* PROBLEM: Find every line with the word "high" and report how many there are, without any other text.
** Begin **
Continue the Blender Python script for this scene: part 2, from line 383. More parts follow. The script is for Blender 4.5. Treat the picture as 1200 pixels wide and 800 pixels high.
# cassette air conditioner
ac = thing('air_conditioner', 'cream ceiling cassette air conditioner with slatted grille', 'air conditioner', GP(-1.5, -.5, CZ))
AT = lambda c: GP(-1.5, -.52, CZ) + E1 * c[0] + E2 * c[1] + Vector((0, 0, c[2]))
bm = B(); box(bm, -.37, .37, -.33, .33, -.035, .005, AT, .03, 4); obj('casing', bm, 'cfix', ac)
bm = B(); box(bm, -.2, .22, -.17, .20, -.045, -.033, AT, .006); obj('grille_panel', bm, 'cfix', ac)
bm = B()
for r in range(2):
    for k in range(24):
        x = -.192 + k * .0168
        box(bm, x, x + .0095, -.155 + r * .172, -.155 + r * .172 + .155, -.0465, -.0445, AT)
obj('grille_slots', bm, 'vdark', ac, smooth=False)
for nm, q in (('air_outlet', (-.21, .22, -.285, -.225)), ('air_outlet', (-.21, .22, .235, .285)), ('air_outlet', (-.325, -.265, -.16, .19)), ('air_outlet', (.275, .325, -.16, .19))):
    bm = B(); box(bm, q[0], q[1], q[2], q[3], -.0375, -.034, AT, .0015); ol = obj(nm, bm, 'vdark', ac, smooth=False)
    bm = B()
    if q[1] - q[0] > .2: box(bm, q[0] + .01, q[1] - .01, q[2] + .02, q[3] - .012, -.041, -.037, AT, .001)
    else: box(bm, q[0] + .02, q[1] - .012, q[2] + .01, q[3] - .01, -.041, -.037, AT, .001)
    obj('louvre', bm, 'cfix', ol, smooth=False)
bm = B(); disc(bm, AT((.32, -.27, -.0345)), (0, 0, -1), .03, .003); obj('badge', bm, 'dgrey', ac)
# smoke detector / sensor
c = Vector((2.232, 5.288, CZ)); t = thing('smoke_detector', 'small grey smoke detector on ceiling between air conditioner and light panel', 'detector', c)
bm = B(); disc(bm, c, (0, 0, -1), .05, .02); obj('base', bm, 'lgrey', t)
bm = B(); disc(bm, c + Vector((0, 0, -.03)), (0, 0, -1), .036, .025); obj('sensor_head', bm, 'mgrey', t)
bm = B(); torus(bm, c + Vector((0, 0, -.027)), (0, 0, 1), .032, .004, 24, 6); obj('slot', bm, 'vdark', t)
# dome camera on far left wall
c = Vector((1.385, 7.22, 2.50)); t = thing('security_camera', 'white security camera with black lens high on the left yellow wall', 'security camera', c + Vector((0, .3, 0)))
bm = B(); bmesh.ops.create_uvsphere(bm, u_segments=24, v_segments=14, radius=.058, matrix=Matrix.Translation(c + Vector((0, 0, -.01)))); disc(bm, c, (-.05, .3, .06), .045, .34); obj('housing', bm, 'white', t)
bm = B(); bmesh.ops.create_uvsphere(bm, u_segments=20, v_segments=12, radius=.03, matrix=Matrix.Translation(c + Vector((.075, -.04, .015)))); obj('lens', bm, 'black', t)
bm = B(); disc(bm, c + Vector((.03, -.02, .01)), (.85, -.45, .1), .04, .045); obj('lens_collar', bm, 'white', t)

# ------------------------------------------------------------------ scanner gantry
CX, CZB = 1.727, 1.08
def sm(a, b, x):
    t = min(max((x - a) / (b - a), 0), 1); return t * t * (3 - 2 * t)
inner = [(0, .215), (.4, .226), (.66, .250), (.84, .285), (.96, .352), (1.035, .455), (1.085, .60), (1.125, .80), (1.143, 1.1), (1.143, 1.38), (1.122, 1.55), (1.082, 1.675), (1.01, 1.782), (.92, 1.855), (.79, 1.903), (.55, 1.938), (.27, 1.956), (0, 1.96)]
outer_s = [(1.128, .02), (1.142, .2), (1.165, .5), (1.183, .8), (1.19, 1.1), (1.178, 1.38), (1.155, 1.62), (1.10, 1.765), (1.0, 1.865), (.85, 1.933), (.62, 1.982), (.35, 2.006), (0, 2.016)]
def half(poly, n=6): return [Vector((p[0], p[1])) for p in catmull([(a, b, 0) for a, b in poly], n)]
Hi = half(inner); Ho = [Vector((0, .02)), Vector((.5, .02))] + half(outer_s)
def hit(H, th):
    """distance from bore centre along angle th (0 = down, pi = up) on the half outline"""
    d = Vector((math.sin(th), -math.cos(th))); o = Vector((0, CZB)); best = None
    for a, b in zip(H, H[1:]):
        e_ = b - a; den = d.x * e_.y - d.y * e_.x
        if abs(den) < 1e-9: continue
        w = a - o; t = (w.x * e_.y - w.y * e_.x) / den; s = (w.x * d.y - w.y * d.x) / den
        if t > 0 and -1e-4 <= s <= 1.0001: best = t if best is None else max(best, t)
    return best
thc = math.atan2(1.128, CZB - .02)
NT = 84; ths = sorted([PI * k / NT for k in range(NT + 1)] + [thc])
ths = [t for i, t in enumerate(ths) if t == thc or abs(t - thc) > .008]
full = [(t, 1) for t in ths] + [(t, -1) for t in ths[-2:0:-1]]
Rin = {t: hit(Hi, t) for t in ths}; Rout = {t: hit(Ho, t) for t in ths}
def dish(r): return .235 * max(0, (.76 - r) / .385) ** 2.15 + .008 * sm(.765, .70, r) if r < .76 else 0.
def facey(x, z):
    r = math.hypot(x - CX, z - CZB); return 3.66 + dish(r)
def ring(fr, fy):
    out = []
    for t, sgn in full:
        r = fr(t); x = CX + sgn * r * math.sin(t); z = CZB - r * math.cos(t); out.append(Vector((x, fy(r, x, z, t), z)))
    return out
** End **
* ANSWER FOR THIS EXERCISE: 2